- Stated problem: Repeat every line, exactly, from the very first through the one where "struct('trim_1', mb, 'trim', 'white" appears. Add nothing else.
=-=-=
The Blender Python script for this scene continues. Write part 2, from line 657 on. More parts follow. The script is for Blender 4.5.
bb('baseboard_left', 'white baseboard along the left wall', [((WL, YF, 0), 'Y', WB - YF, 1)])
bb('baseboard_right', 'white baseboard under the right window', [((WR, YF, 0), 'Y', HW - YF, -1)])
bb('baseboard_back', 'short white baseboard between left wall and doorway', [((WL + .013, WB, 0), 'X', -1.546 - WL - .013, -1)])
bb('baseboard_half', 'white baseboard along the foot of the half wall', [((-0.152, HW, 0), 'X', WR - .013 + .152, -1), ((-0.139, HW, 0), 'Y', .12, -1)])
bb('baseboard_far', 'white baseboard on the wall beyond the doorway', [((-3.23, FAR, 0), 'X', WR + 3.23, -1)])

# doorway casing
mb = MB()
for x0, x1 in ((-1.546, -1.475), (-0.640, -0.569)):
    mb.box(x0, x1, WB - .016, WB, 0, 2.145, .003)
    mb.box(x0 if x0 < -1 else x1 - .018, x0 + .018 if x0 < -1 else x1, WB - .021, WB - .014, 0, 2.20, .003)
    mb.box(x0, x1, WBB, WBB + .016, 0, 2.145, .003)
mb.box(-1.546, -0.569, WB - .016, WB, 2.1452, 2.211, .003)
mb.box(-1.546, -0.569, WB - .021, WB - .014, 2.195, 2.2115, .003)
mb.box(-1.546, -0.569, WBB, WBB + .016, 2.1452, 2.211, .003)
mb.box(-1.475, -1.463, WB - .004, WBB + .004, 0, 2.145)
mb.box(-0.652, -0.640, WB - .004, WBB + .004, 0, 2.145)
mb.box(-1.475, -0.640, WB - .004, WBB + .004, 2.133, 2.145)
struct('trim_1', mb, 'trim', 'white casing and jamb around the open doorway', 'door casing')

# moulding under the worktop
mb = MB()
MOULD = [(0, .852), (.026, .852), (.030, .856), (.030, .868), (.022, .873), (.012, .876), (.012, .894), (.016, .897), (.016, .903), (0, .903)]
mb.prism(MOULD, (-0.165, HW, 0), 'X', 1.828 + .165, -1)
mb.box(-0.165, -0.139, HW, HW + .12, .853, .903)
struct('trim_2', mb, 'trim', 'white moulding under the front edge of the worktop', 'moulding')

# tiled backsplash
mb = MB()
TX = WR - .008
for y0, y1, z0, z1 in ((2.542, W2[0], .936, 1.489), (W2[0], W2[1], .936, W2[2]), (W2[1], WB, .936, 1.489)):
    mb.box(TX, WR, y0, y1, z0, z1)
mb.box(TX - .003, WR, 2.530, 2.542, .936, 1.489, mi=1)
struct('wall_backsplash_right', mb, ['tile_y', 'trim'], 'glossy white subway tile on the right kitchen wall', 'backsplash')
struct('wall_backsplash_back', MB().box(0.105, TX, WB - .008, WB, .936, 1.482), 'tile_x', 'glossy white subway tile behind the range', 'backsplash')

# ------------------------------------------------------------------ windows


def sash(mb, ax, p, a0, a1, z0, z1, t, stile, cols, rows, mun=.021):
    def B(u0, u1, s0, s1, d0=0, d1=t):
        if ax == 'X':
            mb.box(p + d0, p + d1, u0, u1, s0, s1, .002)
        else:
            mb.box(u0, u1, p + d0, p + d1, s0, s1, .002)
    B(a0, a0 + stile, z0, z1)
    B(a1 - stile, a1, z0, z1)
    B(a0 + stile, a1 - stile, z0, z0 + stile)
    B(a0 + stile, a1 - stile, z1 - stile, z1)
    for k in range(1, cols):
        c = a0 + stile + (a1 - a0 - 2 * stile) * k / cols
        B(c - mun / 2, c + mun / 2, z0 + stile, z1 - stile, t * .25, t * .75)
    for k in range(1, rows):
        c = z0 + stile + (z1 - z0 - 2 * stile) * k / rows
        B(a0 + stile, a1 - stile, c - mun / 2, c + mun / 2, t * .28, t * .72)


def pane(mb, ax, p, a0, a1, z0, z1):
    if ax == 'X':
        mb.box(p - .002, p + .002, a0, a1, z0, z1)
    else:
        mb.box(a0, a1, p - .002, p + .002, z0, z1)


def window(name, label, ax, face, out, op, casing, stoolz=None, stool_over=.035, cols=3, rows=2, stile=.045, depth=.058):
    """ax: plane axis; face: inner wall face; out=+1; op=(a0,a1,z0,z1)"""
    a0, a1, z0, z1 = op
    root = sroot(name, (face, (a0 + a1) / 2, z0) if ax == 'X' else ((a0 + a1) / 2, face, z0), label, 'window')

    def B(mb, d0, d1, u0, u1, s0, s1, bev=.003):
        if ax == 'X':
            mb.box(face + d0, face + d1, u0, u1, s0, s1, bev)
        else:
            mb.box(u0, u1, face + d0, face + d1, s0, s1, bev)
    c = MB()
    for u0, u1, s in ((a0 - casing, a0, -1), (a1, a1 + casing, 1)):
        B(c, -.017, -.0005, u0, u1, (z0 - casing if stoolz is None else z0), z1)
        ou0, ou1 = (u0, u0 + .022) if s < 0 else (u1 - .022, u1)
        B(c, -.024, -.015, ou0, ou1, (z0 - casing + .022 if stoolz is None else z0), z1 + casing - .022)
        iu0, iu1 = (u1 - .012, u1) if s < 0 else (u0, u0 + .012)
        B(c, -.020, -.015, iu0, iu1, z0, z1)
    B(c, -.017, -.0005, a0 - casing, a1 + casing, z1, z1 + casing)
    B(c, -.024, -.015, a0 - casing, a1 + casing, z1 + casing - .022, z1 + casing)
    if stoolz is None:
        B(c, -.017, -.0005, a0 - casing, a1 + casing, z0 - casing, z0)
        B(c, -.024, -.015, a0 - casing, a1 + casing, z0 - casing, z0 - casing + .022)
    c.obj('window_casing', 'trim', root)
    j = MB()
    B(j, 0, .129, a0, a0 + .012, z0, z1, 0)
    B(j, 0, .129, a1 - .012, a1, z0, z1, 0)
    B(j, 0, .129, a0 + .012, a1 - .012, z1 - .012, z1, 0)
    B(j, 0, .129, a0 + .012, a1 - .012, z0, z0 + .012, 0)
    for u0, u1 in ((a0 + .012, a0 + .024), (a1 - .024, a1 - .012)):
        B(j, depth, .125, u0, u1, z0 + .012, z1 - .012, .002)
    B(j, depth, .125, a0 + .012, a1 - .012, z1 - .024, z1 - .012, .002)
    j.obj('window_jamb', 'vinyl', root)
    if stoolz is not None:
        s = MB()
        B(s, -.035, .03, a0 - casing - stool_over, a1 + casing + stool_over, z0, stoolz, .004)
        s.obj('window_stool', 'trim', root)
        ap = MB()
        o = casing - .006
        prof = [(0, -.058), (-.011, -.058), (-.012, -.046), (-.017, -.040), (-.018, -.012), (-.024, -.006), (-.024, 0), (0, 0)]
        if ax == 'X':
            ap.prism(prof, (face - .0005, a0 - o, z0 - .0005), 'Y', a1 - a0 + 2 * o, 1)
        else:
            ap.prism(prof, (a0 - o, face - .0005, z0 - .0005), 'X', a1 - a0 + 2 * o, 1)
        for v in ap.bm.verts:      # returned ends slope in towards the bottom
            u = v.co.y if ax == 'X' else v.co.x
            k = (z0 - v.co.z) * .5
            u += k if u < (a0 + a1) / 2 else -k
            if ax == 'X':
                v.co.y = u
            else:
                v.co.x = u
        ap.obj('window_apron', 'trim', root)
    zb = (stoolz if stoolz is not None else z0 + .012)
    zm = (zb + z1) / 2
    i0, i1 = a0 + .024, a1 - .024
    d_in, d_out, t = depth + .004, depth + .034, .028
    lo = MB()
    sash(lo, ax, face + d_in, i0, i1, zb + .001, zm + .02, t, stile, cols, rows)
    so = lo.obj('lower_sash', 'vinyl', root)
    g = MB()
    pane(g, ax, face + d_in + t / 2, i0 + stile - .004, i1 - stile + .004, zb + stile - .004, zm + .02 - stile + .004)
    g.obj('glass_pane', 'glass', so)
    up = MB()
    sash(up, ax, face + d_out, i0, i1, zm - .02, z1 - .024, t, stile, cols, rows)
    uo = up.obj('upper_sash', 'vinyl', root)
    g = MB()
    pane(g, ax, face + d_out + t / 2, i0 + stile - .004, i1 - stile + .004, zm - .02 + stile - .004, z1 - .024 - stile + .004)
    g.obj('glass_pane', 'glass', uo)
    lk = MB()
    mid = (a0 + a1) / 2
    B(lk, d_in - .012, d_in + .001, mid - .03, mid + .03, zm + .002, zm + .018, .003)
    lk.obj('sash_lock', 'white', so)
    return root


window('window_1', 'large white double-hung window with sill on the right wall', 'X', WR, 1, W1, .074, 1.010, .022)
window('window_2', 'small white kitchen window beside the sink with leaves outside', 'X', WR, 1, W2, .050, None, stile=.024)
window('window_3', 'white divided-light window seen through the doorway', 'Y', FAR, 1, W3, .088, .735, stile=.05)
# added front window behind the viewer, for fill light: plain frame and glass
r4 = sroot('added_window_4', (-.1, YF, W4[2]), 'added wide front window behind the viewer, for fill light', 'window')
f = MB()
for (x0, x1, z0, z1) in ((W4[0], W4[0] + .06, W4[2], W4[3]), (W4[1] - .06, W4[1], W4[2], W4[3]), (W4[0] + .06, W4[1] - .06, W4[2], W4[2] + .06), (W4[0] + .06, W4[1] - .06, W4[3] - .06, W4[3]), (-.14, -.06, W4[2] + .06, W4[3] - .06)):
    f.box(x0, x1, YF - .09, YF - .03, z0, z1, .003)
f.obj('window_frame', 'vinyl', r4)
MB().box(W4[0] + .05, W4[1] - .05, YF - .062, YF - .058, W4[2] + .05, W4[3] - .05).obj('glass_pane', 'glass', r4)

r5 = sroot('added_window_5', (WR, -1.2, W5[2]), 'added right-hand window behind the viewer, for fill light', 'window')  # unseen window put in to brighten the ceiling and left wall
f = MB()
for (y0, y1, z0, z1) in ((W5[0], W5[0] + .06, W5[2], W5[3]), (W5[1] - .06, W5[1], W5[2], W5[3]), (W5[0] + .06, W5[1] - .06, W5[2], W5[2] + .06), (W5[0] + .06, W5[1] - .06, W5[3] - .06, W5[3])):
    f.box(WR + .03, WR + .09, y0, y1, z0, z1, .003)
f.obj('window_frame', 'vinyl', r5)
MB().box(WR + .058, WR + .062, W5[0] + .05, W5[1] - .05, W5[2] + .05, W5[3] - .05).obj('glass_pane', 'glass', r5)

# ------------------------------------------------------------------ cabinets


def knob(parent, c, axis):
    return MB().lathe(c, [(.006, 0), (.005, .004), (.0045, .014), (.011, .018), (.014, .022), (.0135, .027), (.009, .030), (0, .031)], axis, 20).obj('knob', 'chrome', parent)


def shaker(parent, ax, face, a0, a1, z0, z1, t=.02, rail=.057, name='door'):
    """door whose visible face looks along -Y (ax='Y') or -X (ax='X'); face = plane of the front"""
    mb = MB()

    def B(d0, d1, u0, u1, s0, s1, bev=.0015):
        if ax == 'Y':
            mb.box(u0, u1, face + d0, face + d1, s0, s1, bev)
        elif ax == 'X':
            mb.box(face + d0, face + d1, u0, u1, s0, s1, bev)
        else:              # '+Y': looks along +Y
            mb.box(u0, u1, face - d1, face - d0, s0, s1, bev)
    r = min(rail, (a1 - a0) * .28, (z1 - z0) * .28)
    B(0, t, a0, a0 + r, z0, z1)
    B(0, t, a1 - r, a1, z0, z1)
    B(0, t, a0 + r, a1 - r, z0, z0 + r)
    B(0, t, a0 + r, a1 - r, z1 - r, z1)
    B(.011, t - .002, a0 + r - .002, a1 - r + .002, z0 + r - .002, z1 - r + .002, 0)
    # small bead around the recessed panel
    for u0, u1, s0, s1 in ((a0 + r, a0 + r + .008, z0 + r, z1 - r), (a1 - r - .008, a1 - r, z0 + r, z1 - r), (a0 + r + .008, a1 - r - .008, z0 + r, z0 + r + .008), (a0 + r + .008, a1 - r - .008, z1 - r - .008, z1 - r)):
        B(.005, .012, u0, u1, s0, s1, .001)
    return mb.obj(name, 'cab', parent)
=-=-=
- Result below:
The Blender Python script for this scene continues. Write part 2, from line 657 on. More parts follow. The script is for Blender 4.5.
bb('baseboard_left', 'white baseboard along the left wall', [((WL, YF, 0), 'Y', WB - YF, 1)])
bb('baseboard_right', 'white baseboard under the right window', [((WR, YF, 0), 'Y', HW - YF, -1)])
bb('baseboard_back', 'short white baseboard between left wall and doorway', [((WL + .013, WB, 0), 'X', -1.546 - WL - .013, -1)])
bb('baseboard_half', 'white baseboard along the foot of the half wall', [((-0.152, HW, 0), 'X', WR - .013 + .152, -1), ((-0.139, HW, 0), 'Y', .12, -1)])
bb('baseboard_far', 'white baseboard on the wall beyond the doorway', [((-3.23, FAR, 0), 'X', WR + 3.23, -1)])

# doorway casing
mb = MB()
for x0, x1 in ((-1.546, -1.475), (-0.640, -0.569)):
    mb.box(x0, x1, WB - .016, WB, 0, 2.145, .003)
    mb.box(x0 if x0 < -1 else x1 - .018, x0 + .018 if x0 < -1 else x1, WB - .021, WB - .014, 0, 2.20, .003)
    mb.box(x0, x1, WBB, WBB + .016, 0, 2.145, .003)
mb.box(-1.546, -0.569, WB - .016, WB, 2.1452, 2.211, .003)
mb.box(-1.546, -0.569, WB - .021, WB - .014, 2.195, 2.2115, .003)
mb.box(-1.546, -0.569, WBB, WBB + .016, 2.1452, 2.211, .003)
mb.box(-1.475, -1.463, WB - .004, WBB + .004, 0, 2.145)
mb.box(-0.652, -0.640, WB - .004, WBB + .004, 0, 2.145)
mb.box(-1.475, -0.640, WB - .004, WBB + .004, 2.133, 2.145)
struct('trim_1', mb, 'trim', 'white casing and jamb around the open doorway', 'door casing')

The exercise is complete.